Among Madievsky’s greatest strengths is her ability to commit fully to her aesthetic while also delighting in self-effacing humor. Though at times the poems’ language lapses into awkwardness—"how my fingers were out partying all night / in the disco of your mouth" ("Cactus")—Madievsky’s linguistic judgment is nearly flawless. The coherence of Madievsky’s vision, paired with this witty self-consciousness—deep seriousness checked by deep humor—makes Emergency Brake a rare delight.

As an extension of Madievsky’s interest in the motion of opening, Emergency Brake abounds with sudden shifts.

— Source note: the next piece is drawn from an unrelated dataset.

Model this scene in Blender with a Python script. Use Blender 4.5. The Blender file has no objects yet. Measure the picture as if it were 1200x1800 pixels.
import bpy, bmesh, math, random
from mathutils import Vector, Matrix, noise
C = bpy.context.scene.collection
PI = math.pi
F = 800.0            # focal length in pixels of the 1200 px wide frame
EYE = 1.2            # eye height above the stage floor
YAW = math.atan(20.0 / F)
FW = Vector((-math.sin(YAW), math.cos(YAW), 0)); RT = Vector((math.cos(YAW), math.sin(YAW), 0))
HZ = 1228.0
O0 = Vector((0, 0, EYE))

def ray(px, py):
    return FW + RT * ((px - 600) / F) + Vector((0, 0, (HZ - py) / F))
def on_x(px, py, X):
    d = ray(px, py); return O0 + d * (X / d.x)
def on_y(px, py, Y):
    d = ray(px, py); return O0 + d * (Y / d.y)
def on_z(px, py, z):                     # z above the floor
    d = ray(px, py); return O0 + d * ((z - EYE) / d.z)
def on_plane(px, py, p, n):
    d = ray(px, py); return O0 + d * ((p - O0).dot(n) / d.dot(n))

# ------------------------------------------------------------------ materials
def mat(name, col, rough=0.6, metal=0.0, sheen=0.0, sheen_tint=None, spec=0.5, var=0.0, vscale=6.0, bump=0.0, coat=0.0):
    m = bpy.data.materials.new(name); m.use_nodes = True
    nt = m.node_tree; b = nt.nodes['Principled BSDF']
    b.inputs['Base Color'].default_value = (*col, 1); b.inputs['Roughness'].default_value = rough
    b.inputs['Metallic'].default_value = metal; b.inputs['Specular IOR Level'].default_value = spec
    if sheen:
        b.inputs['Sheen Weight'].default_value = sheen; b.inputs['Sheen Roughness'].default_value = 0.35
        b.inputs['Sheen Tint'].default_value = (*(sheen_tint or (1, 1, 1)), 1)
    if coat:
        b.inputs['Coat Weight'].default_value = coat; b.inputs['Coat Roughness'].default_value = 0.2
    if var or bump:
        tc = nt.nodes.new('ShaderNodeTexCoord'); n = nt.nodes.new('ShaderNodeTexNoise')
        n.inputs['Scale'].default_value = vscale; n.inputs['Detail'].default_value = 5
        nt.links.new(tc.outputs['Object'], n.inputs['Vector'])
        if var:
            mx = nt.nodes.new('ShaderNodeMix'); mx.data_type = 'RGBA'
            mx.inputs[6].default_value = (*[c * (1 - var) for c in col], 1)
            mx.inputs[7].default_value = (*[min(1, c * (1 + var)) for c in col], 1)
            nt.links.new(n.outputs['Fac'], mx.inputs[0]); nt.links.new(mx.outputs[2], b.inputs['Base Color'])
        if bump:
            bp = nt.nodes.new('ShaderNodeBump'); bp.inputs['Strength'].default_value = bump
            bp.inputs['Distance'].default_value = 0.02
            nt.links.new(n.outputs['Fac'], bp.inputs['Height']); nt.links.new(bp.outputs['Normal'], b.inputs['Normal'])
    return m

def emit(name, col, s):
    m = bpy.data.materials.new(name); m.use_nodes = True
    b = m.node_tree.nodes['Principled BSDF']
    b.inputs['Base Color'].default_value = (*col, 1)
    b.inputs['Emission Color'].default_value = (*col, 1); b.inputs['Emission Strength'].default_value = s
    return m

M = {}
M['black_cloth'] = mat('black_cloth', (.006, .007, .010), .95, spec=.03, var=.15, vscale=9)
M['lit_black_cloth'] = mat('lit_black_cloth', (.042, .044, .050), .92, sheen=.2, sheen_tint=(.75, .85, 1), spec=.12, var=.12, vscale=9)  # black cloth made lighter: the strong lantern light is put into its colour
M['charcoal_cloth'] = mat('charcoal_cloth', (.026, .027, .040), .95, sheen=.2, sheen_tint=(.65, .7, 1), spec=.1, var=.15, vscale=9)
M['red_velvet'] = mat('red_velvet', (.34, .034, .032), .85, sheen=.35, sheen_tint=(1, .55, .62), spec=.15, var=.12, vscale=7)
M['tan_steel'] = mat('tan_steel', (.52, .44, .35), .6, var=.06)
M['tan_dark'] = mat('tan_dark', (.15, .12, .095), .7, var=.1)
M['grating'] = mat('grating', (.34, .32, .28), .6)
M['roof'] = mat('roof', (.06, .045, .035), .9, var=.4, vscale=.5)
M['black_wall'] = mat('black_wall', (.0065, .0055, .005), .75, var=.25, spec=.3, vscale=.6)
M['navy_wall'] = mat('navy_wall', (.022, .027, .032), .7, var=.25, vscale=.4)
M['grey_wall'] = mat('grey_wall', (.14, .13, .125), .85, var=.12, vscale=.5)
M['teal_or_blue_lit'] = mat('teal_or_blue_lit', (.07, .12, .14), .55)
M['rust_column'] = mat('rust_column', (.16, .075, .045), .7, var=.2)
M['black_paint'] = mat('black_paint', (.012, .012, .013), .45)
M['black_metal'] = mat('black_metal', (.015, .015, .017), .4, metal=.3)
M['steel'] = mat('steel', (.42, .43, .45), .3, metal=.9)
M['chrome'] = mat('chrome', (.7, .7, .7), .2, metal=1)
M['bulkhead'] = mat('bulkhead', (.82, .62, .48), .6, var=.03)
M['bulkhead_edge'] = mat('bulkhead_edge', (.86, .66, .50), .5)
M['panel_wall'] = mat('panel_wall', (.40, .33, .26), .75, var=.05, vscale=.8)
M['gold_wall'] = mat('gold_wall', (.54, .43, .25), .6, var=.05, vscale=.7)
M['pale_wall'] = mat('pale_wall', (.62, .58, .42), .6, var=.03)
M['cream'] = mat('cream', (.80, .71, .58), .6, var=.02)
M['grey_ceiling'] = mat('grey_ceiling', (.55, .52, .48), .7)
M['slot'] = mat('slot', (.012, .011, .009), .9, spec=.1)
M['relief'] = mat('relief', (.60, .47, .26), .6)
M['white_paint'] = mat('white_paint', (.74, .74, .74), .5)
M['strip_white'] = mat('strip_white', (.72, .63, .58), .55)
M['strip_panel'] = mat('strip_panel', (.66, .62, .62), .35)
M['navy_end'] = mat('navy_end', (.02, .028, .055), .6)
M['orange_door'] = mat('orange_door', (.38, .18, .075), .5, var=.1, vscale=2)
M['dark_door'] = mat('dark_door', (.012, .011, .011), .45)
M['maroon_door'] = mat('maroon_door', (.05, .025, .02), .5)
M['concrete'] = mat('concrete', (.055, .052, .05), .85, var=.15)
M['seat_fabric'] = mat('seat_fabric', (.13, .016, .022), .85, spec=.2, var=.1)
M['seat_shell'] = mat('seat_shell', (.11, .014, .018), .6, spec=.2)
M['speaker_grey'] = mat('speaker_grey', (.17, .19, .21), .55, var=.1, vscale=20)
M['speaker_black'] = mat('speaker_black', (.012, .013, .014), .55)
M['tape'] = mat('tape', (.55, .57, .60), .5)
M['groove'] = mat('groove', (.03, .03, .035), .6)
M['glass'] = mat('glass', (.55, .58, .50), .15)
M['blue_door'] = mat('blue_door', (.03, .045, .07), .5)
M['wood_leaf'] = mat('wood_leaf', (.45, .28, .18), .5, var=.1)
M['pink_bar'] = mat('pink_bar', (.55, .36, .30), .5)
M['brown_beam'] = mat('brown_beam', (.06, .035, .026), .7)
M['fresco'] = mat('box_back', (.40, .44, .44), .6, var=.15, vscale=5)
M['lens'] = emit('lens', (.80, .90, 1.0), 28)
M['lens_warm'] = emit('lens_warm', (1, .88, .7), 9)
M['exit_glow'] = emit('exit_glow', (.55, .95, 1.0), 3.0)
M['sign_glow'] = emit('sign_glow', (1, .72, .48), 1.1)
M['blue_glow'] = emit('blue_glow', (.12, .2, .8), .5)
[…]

Line breaks and the word "or" act as hinges between divergent images, such as "coconut extract / or a bump of cocaine." Emergency Brake’s embrace of what I would call the poetics of the pivot—an aesthetic engagement with the shock of meaning in a sudden change—extends even to the act of interpretation. The final image of "If the Body Is a Door" opens up to a reading attentive to a shifting perspective. The poem, which is largely concerned with a meditation on the body in the wake of memories of abuse, ends with these stunning lines:

                         The waffle house will pretend
   No one was opened like a tangerine in its parking lot.
                                     The human heart will remain
                           the size of two fists.

The image of the fists that measure the heart can be read as the speaker’s, raised in self-defense, or as belonging to two—clutched together, an embrace. Each reading results in a radically different understanding of the poem. Madievsky primes the reader to appreciate the range of her poems’ possibilities. Emergency Brake announces a vital voice and vision, the first gasp of something special. Bracing yet raucous, vicious yet whimsical, the collection is an ode to the precariousness of being and the potential in becoming.